Cava Group (CAVA -1.76%) was one of the better-performing names in 2024. Even after a recent pullback, the stock has risen by more than 175% over the last year, likely because many saw it as a second-chance Chipotle as it works to bring fast, healthy Mediterranean food to more customers.
However, the stock has dropped almost 25% since early December. Hence, the question for investors: Is Cava in a temporary bear market and will continue surging in 2025, or will it face considerable pain as the value of the restaurant stock continues to slide?
The state of Cava Group stock
Admittedly, the narrative that Cava is "Mediterranean Chipotle" is oversimplified but difficult to ignore. Indeed, consumers and investors will probably recall that Chipotle built its success by offering healthy, reasonably priced food that is fast and delicious.
Moreover, American consumers have grown more health-conscious in recent years, and various segments of the media have long promoted Mediterranean cuisine as a healthy alternative. Hence, the times seem to call for a fast-casual restaurant like Cava.
Additionally, Cava's growth has outpaced Chipotle's. In the first 40 weeks of fiscal 2024 (ended Oct. 6), revenue of $736 million grew 34% compared with the same period in fiscal 2023. In comparison, Chipotle's revenue rose 15% over approximately the same period.
Also, Cava's restaurant count, which had reached 352 at the end of fiscal Q3, rose 21% year over year, and its same-restaurant sales grew 11% during that period.
Furthermore, its costs and expenses rose 28% during the first 40 weeks of fiscal 2024, slightly lagging the revenue increase over the same period. That led to a $52 million net income, well above the $12 million during the same time frame in fiscal 2023.
Cava looks set to improve its performance, as it has guided for 12% to 13% same-restaurant sales growth for fiscal 2024. Since analysts predict 32% revenue growth for Cava for the fiscal year, it appears set for continued prosperity, at least for now.
Cava's growing pains
Nonetheless, the recent decline in the stock may face a challenge that tends to hurt growth stocks: slowing revenue increases. In fiscal 2025, analysts predict 24% yearly revenue growth. While that still represents robust growth, it also marks a significant slowdown from the last fiscal year.
Moreover, it compares less favorably in other ways to its larger fast-casual rival, Chipotle. Unfortunately for Cava investors, this goes well beyond the fact that Mexican cuisine is more popular than Mediterranean food.

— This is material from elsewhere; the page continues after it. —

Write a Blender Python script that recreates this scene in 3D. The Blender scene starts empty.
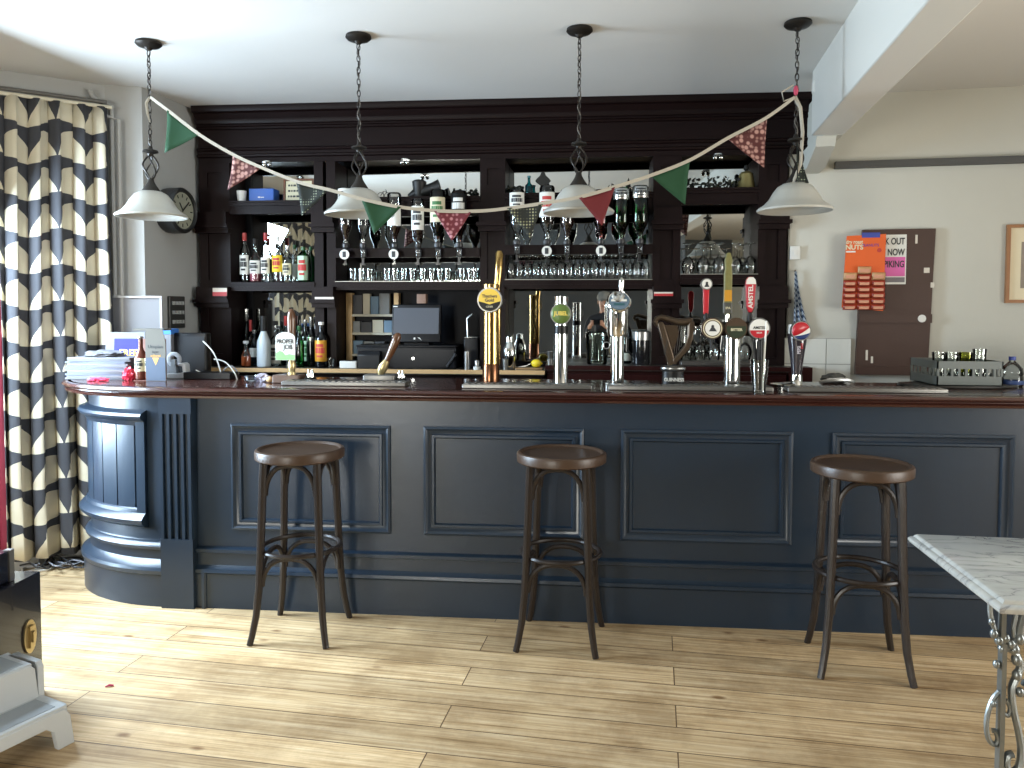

Cava's goal of 1,000 restaurants by 2032 would approximately triple its number of locations. However, Chipotle intends to operate 7,000 restaurants in North America, not including its international plans (it operates over 3,600 locations now). Since Cava has not outlined any publicly outlined goals to expand outside the U.S., Chipotle may have a larger growth goal, even in percentage terms.
Amid that future, valuation differences favor Chipotle. Cava's recent turn to profitability probably makes its P/E ratio a misleading valuation comparison. Still, Cava's price-to-sales (P/S) ratio of 15 is far above Chipotle's sales multiple of 8, which may leave investors wondering whether Cava is worth that extra expense.

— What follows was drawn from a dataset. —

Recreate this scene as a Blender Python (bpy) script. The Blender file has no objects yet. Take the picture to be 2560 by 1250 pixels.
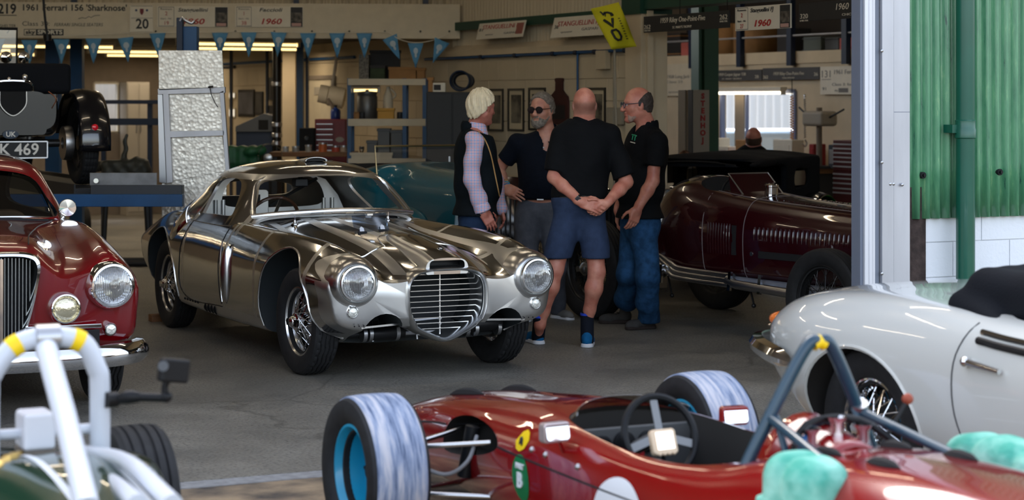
import bpy, bmesh, math, random
import numpy as np
from math import sin, cos, pi, sqrt, radians, atan2, hypot
from mathutils import Vector, Matrix
random.seed(7)
SC = bpy.context.scene
COL = SC.collection
# ------------------------------------------------------------------ camera
FPX, HZ = 5000.0, 1.73            # focal length in pixels of the 2560 frame, eye height
cam_d = bpy.data.cameras.new('camera'); cam = bpy.data.objects.new('camera', cam_d); COL.objects.link(cam)
cam_d.sensor_width = 36.0; cam_d.lens = FPX/2560*36.0
cam_d.shift_y = -375.0/2560
cam.location = (0, 0, HZ); cam.rotation_euler = (pi/2, 0, 0)
cam_d.clip_start = .05; cam_d.clip_end = 300
cam_d.dof.use_dof = True; cam_d.dof.focus_distance = 12.6; cam_d.dof.aperture_fstop = 3.0
SC.camera = cam
# ------------------------------------------------------------------ world, sun, exposure
w = bpy.data.worlds.new('world'); SC.world = w; w.use_nodes = True
nt = w.node_tree; bg = nt.nodes['Background']
sky = nt.nodes.new('ShaderNodeTexSky'); sky.sky_type = 'NISHITA'; sky.sun_disc = False
sky.sun_elevation = radians(38); sky.sun_rotation = radians(-20); sky.air_density = 1.0; sky.dust_density = 3.0; sky.ozone_density = 1.2
hs = nt.nodes.new('ShaderNodeHueSaturation'); hs.inputs['Saturation'].default_value = .55
nt.links.new(sky.outputs[0], hs.inputs['Color']); nt.links.new(hs.outputs[0], bg.inputs['Color'])
bg.inputs['Strength'].default_value = .72
SC.view_settings.view_transform = 'Standard'; SC.view_settings.look = 'None'
SC.view_settings.exposure = 0.0; SC.view_settings.gamma = 1.0; SC.view_settings.use_curve_mapping = False
SC.cycles.use_denoising = True
SC.cycles.max_bounces = 8; SC.cycles.diffuse_bounces = 3; SC.cycles.glossy_bounces = 5; SC.cycles.transmission_bounces = 6
SC.cycles.sample_clamp_indirect = 6.0; SC.cycles.caustics_reflective = False; SC.cycles.caustics_refractive = False
# building frame: x = along the front, y = into the building, origin at the door post
ANG = atan2(.436, .9); E1 = Vector((cos(ANG), sin(ANG), 0)); E2 = Vector((-sin(ANG), cos(ANG), 0)); BO = Vector((2.21, 12.0, 0))
def BW(u, v, z=0.0): return BO + E1*u + E2*v + Vector((0, 0, z))
def W(px, py, Y): return Vector(((px-1280)*Y/FPX, Y, HZ-(py-250)*Y/FPX))      # a photo pixel at a given distance
# ------------------------------------------------------------------ materials
MATS = {}
def _nd(nt, t, **kw):
    n = nt.nodes.new(t)
    for k, v in kw.items():
        if hasattr(n, k): setattr(n, k, v)
        else: n.inputs[k.replace('_', ' ')].default_value = v
    return n
def mat(name, col, rough=.5, metal=0.0, var=0.0, vscale=8.0, coat=0.0, bump=0.0, bscale=60.0, emit=0.0, trans=0.0, alpha=1.0, spec=.5, col2=None, stretch=(1,1,1), ior=1.45, sheen=0.0):
    if name in MATS: return MATS[name]
    m = bpy.data.materials.new(name); m.use_nodes = True; nt = m.node_tree; b = nt.nodes['Principled BSDF']
    c = (*col, 1)
    b.inputs['Base Color'].default_value = c; b.inputs['Roughness'].default_value = rough; b.inputs['Metallic'].default_value = metal
    b.inputs['Coat Weight'].default_value = coat; b.inputs['Coat Roughness'].default_value = .03
    b.inputs['Specular IOR Level'].default_value = spec; b.inputs['IOR'].default_value = ior
    b.inputs['Transmission Weight'].default_value = trans; b.inputs['Alpha'].default_value = alpha
    b.inputs['Sheen Weight'].default_value = sheen
    if emit:
        b.inputs['Emission Color'].default_value = c; b.inputs['Emission Strength'].default_value = emit
    tc = nt.nodes.new('ShaderNodeTexCoord'); mp = nt.nodes.new('ShaderNodeMapping'); mp.inputs['Scale'].default_value = stretch
    nt.links.new(tc.outputs['Object'], mp.inputs['Vector'])
    if var or col2:
        n = _nd(nt, 'ShaderNodeTexNoise'); n.inputs['Scale'].default_value = vscale; n.inputs['Detail'].default_value = 6
        nt.links.new(mp.outputs[0], n.inputs['Vector'])
        r = nt.nodes.new('ShaderNodeValToRGB'); r.color_ramp.elements[0].position = .35; r.color_ramp.elements[1].position = .65
        d = col2 if col2 else tuple(x*(1-var) for x in col)
        e = col if col2 else tuple(min(1, x*(1+var)) for x in col)
        r.color_ramp.elements[0].color = (*d, 1); r.color_ramp.elements[1].color = (*e, 1)
        nt.links.new(n.outputs['Fac'], r.inputs[0]); nt.links.new(r.outputs[0], b.inputs['Base Color'])
    if bump:
        n = _nd(nt, 'ShaderNodeTexNoise'); n.inputs['Scale'].default_value = bscale; n.inputs['Detail'].default_value = 4
        nt.links.new(mp.outputs[0], n.inputs['Vector'])
        bp = nt.nodes.new('ShaderNodeBump'); bp.inputs['Strength'].default_value = bump; bp.inputs['Distance'].default_value = .01
        nt.links.new(n.outputs['Fac'], bp.inputs['Height']); nt.links.new(bp.outputs[0], b.inputs['Normal'])
    MATS[name] = m; return m
def glass(name, col=(1,1,1), rough=0.0, op=.12):
    """thin clear sheet: mostly see-through with a mirror sheen"""
    if name in MATS: return MATS[name]
    m = bpy.data.materials.new(name); m.use_nodes = True; nt = m.node_tree; out = nt.nodes['Material Output']; nt.nodes.remove(nt.nodes['Principled BSDF'])
    t = _nd(nt, 'ShaderNodeBsdfTransparent'); t.inputs[0].default_value = (*col, 1)
    g = _nd(nt, 'ShaderNodeBsdfGlossy'); g.inputs['Roughness'].default_value = rough
    f = _nd(nt, 'ShaderNodeFresnel'); f.inputs[0].default_value = 1.5
    a = _nd(nt, 'ShaderNodeMath', operation='ADD'); a.inputs[1].default_value = op
    mx = _nd(nt, 'ShaderNodeMixShader')
    ge = nt.nodes.new('ShaderNodeNewGeometry'); inv_ = _nd(nt, 'ShaderNodeMath', operation='SUBTRACT'); inv_.inputs[0].default_value = 1; ml = _nd(nt, 'ShaderNodeMath', operation='MULTIPLY')
    nt.links.new(ge.outputs['Backfacing'], inv_.inputs[1]); nt.links.new(f.outputs[0], a.inputs[0]); nt.links.new(a.outputs[0], ml.inputs[0]); nt.links.new(inv_.outputs[0], ml.inputs[1]); nt.links.new(ml.outputs[0], mx.inputs[0]); nt.links.new(t.outputs[0], mx.inputs[1]); nt.links.new(g.outputs[0], mx.inputs[2])
    nt.links.new(mx.outputs[0], out.inputs[0]); MATS[name] = m; return m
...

Where will Cava stock go in 2025?
Given current conditions, investors should expect Cava stock to struggle over the next year. Indeed, with its rapid growth and potential to add new locations, Cava Group stock should prosper longer term, meaning current shareholders should probably not sell.
However, slowing revenue growth tends to hurt stocks with high valuations, a factor that may have already begun to weigh on Chipotle's stock performance. Additionally, comparing Cava's valuation to Chipotle's highlights how expensive the stock has become, making investors less inclined to buy Cava shares.
Ultimately, Cava Group stock should turn into a winning investment for long-term shareholders. Nonetheless, its long-term investment case appears more favorable than its potential performance in 2025.